» **WRITTEN INSTRUCTION**:
Output the material beneath exactly, leaving nothing out.

» **DATASET CONTENT**:
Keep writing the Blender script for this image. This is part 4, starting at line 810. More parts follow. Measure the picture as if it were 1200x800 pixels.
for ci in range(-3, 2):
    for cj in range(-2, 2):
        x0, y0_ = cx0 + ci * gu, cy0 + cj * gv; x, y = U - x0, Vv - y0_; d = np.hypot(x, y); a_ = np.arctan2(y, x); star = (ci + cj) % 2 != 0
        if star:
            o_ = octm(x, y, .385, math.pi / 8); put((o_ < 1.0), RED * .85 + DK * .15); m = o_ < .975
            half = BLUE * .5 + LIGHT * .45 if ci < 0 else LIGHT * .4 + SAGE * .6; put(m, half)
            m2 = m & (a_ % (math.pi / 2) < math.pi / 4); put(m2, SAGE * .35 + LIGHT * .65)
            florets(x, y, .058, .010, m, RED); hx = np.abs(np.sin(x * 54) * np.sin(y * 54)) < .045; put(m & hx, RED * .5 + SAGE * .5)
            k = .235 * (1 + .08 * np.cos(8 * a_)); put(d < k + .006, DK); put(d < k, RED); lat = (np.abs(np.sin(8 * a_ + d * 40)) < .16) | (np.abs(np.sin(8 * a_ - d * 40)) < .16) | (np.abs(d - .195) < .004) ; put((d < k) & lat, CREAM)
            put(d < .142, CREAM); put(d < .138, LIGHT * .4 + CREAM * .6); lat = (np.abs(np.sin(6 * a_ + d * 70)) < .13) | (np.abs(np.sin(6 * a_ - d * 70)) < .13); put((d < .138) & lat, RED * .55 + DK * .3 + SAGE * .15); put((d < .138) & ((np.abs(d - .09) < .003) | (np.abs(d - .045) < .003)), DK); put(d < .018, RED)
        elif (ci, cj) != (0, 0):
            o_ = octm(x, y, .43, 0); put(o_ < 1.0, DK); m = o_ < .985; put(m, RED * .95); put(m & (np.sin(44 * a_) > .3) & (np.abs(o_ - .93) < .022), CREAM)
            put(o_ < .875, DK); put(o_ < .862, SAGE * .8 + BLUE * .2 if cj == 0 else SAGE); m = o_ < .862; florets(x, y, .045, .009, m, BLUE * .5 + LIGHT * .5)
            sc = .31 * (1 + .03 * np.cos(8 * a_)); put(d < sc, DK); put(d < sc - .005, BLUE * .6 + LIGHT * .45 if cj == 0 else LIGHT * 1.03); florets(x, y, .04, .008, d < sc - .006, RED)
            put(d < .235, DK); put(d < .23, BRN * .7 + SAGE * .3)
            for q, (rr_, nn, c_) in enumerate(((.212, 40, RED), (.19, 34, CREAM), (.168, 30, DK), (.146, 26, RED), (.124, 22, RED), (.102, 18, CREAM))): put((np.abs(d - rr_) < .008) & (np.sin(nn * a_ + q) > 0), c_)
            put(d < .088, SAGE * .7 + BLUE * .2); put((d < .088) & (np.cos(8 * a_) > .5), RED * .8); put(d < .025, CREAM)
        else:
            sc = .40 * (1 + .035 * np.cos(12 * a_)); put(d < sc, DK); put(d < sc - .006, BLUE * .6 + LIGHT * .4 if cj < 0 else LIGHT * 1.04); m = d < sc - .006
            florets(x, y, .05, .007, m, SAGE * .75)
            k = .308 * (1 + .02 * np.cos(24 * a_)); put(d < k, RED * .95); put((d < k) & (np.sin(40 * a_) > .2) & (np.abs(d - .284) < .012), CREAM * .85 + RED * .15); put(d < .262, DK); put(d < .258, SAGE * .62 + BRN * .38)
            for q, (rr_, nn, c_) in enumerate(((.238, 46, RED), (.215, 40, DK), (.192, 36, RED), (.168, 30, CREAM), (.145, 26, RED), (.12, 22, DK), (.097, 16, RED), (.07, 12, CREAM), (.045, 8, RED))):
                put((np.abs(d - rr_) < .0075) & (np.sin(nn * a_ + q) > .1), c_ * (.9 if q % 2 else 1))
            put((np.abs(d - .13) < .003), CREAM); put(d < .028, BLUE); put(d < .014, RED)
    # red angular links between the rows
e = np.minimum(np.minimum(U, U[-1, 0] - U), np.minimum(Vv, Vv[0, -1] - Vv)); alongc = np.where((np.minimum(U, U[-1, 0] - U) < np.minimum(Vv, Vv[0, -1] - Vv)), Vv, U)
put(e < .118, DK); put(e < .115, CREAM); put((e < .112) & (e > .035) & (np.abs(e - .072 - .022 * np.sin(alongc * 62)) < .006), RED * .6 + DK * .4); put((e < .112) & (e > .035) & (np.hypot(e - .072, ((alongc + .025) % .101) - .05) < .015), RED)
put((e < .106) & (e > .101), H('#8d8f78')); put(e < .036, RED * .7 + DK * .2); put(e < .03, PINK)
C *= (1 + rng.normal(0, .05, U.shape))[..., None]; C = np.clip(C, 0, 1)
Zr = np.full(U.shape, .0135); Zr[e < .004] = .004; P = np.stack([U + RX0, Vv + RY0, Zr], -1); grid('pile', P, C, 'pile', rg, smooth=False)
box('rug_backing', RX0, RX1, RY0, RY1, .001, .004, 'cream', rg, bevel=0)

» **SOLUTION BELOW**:
Keep writing the Blender script for this image. This is part 4, starting at line 810. More parts follow. Measure the picture as if it were 1200x800 pixels.
for ci in range(-3, 2):
    for cj in range(-2, 2):
        x0, y0_ = cx0 + ci * gu, cy0 + cj * gv; x, y = U - x0, Vv - y0_; d = np.hypot(x, y); a_ = np.arctan2(y, x); star = (ci + cj) % 2 != 0
        if star:
            o_ = octm(x, y, .385, math.pi / 8); put((o_ < 1.0), RED * .85 + DK * .15); m = o_ < .975
            half = BLUE * .5 + LIGHT * .45 if ci < 0 else LIGHT * .4 + SAGE * .6; put(m, half)
            m2 = m & (a_ % (math.pi / 2) < math.pi / 4); put(m2, SAGE * .35 + LIGHT * .65)
            florets(x, y, .058, .010, m, RED); hx = np.abs(np.sin(x * 54) * np.sin(y * 54)) < .045; put(m & hx, RED * .5 + SAGE * .5)
            k = .235 * (1 + .08 * np.cos(8 * a_)); put(d < k + .006, DK); put(d < k, RED); lat = (np.abs(np.sin(8 * a_ + d * 40)) < .16) | (np.abs(np.sin(8 * a_ - d * 40)) < .16) | (np.abs(d - .195) < .004) ; put((d < k) & lat, CREAM)
            put(d < .142, CREAM); put(d < .138, LIGHT * .4 + CREAM * .6); lat = (np.abs(np.sin(6 * a_ + d * 70)) < .13) | (np.abs(np.sin(6 * a_ - d * 70)) < .13); put((d < .138) & lat, RED * .55 + DK * .3 + SAGE * .15); put((d < .138) & ((np.abs(d - .09) < .003) | (np.abs(d - .045) < .003)), DK); put(d < .018, RED)
        elif (ci, cj) != (0, 0):
            o_ = octm(x, y, .43, 0); put(o_ < 1.0, DK); m = o_ < .985; put(m, RED * .95); put(m & (np.sin(44 * a_) > .3) & (np.abs(o_ - .93) < .022), CREAM)
            put(o_ < .875, DK); put(o_ < .862, SAGE * .8 + BLUE * .2 if cj == 0 else SAGE); m = o_ < .862; florets(x, y, .045, .009, m, BLUE * .5 + LIGHT * .5)
            sc = .31 * (1 + .03 * np.cos(8 * a_)); put(d < sc, DK); put(d < sc - .005, BLUE * .6 + LIGHT * .45 if cj == 0 else LIGHT * 1.03); florets(x, y, .04, .008, d < sc - .006, RED)
            put(d < .235, DK); put(d < .23, BRN * .7 + SAGE * .3)
            for q, (rr_, nn, c_) in enumerate(((.212, 40, RED), (.19, 34, CREAM), (.168, 30, DK), (.146, 26, RED), (.124, 22, RED), (.102, 18, CREAM))): put((np.abs(d - rr_) < .008) & (np.sin(nn * a_ + q) > 0), c_)
            put(d < .088, SAGE * .7 + BLUE * .2); put((d < .088) & (np.cos(8 * a_) > .5), RED * .8); put(d < .025, CREAM)
        else:
            sc = .40 * (1 + .035 * np.cos(12 * a_)); put(d < sc, DK); put(d < sc - .006, BLUE * .6 + LIGHT * .4 if cj < 0 else LIGHT * 1.04); m = d < sc - .006
            florets(x, y, .05, .007, m, SAGE * .75)
            k = .308 * (1 + .02 * np.cos(24 * a_)); put(d < k, RED * .95); put((d < k) & (np.sin(40 * a_) > .2) & (np.abs(d - .284) < .012), CREAM * .85 + RED * .15); put(d < .262, DK); put(d < .258, SAGE * .62 + BRN * .38)
            for q, (rr_, nn, c_) in enumerate(((.238, 46, RED), (.215, 40, DK), (.192, 36, RED), (.168, 30, CREAM), (.145, 26, RED), (.12, 22, DK), (.097, 16, RED), (.07, 12, CREAM), (.045, 8, RED))):
                put((np.abs(d - rr_) < .0075) & (np.sin(nn * a_ + q) > .1), c_ * (.9 if q % 2 else 1))
            put((np.abs(d - .13) < .003), CREAM); put(d < .028, BLUE); put(d < .014, RED)
    # red angular links between the rows
e = np.minimum(np.minimum(U, U[-1, 0] - U), np.minimum(Vv, Vv[0, -1] - Vv)); alongc = np.where((np.minimum(U, U[-1, 0] - U) < np.minimum(Vv, Vv[0, -1] - Vv)), Vv, U)
put(e < .118, DK); put(e < .115, CREAM); put((e < .112) & (e > .035) & (np.abs(e - .072 - .022 * np.sin(alongc * 62)) < .006), RED * .6 + DK * .4); put((e < .112) & (e > .035) & (np.hypot(e - .072, ((alongc + .025) % .101) - .05) < .015), RED)
put((e < .106) & (e > .101), H('#8d8f78')); put(e < .036, RED * .7 + DK * .2); put(e < .03, PINK)
C *= (1 + rng.normal(0, .05, U.shape))[..., None]; C = np.clip(C, 0, 1)
Zr = np.full(U.shape, .0135); Zr[e < .004] = .004; P = np.stack([U + RX0, Vv + RY0, Zr], -1); grid('pile', P, C, 'pile', rg, smooth=False)
box('rug_backing', RX0, RX1, RY0, RY1, .001, .004, 'cream', rg, bevel=0)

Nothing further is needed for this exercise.